Question

If $\sin (x-y)$, $\sin x$ and $\sin (x+y)$ are in H.P., then $\sin x\sec \dfrac{y}{2}$ is equal to:

Answer 1

Hint: Think of the basic definition of Harmonic progression, and use the harmonic mean of two numbers for $\sin (x-y)$ and $\sin(x+y)$ and equate it with sin x. Solve the equation to reach the required result.

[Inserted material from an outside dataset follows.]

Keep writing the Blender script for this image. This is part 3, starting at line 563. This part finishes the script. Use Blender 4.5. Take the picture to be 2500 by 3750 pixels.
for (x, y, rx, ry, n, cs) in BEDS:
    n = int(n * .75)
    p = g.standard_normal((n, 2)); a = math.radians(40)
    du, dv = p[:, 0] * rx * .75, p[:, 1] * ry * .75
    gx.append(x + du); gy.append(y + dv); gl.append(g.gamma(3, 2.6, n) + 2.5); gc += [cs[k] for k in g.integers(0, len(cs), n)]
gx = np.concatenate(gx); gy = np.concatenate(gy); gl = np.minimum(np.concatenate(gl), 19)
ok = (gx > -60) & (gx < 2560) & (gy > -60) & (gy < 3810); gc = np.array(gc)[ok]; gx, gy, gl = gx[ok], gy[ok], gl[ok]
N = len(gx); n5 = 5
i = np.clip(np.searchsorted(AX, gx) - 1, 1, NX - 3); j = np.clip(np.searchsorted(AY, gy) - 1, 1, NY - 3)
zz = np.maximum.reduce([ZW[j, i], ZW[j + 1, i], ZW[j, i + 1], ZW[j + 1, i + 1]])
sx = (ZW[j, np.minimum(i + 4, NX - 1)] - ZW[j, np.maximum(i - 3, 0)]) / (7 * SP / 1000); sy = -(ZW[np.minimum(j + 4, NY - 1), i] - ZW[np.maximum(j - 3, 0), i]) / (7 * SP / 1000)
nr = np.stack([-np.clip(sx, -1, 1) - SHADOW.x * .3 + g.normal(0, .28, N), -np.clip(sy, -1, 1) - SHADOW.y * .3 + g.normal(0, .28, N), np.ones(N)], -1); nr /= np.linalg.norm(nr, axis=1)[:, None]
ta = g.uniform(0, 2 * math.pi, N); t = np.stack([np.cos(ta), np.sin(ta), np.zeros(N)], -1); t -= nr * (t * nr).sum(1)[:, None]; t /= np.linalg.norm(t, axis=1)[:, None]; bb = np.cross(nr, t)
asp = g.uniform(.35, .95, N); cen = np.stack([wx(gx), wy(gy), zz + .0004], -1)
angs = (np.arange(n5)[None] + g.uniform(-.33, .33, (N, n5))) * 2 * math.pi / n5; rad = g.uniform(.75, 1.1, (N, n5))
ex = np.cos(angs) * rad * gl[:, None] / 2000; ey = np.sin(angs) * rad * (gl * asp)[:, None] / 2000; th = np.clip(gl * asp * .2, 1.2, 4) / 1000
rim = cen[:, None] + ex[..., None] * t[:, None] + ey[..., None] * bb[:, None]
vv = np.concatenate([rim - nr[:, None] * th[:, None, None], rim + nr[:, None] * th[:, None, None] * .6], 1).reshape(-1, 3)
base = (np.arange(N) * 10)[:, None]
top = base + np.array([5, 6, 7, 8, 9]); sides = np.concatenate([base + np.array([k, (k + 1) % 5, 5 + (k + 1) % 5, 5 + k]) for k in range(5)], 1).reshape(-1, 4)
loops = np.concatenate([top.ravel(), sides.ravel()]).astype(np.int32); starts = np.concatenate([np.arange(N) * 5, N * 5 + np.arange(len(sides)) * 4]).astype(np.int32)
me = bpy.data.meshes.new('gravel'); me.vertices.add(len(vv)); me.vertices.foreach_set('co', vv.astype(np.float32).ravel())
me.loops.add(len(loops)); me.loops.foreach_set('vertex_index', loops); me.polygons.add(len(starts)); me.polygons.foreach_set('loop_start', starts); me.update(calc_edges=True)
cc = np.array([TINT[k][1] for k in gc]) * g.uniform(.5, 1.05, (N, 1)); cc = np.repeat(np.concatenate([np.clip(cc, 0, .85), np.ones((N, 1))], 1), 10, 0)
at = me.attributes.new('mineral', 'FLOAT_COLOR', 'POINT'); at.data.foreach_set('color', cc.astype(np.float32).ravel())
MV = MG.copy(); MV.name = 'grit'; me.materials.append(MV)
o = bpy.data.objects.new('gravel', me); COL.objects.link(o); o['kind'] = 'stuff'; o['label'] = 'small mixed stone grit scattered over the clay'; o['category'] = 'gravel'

Complete step-by-step solution -
Before starting with the solution to the above question, let us talk about harmonic progression.
In mathematics, harmonic progression is defined as a sequence of numbers, for which the sequence of the reciprocals of its terms gives an arithmetic progression.
We can represent a general harmonic progression as:$\dfrac{1}{a},\dfrac{1}{a+d},\dfrac{1}{a+2d}............$
Where $a,a+d,a+2d...............$ will represent an arithmetic progression.
Also, the harmonic mean of two numbers a and b is $\dfrac{2ab}{a+b}$.
Now, let us start with the solution to the above question. According to the question sin(x-y), sinx and sin(x+y) are in H.P., which implies that H.M. of numbers for sin(x-y) and sin(x+y) is sinx.
$\therefore \sin x=\dfrac{2\sin (x+y)\sin (x-y)}{\sin (x+y)+\sin (x-y)}$
Now we know that $\sin A+\sin B=2\sin \left( \dfrac{A+B}{2} \right)\cos \left( \dfrac{A-B}{2} \right)$ . So, our equation becomes:
$\sin x=\dfrac{2\sin (x+y)\sin (x-y)}{2\sin x\cos y}$
We also know that $\sin (x+y)\sin (x-y)=co{{s}^{2}}y-{{\cos }^{2}}x$ .
\[\sin x=\dfrac{{{\cos }^{2}}y-{{\cos }^{2}}x}{\sin x\cos y}\]
\[\Rightarrow {{\sin }^{2}}x\cos y={{\cos }^{2}}y-{{\cos }^{2}}x\]
Now we will use the identity that ${{\cos }^{2}}x=1-{{\sin }^{2}}x$ . On doing so, we get
\[{{\sin }^{2}}x\cos y={{\cos }^{2}}y-1+{{\sin }^{2}}x\]
\[\Rightarrow {{\sin }^{2}}x\cos y-{{\sin }^{2}}x={{\cos }^{2}}y-1\]
\[\Rightarrow {{\sin }^{2}}x\left( \cos y-1 \right)=\left( \cos y-1 \right)\left( \cos y+1 \right)\]
\[\Rightarrow {{\sin }^{2}}x=\cos y+1\]
Now, we know that $\cos 2A=2{{\cos }^{2}}A-1$ . Therefore, our equation comes out to be:
\[{{\sin }^{2}}x=2{{\cos }^{2}}\dfrac{y}{2}-1+1\]
\[\Rightarrow \dfrac{{{\sin }^{2}}x}{{{\cos }^{2}}\dfrac{y}{2}}=2\]
Now, we can represent $\dfrac{1}{\cos \dfrac{y}{2}}\text{ as sec}\dfrac{y}{2}$ . On doing so, we get
\[\Rightarrow {{\sin }^{2}}x{{\sec }^{2}}\dfrac{y}{2}=2\]
So, the final equation we get is \[{{\left( \sin x\sec \dfrac{y}{2} \right)}^{2}}=2\] which implies \[\sin x\sec \dfrac{y}{2}=\pm \sqrt{2}\] .

Note: Be careful about the calculation and the signs while opening the brackets. The general mistake that a student can make is $1+x-(x-1)=1+x-x-1$. Also, you need to remember the properties related to complementary angles and trigonometric ratios, along with all the identities related to them.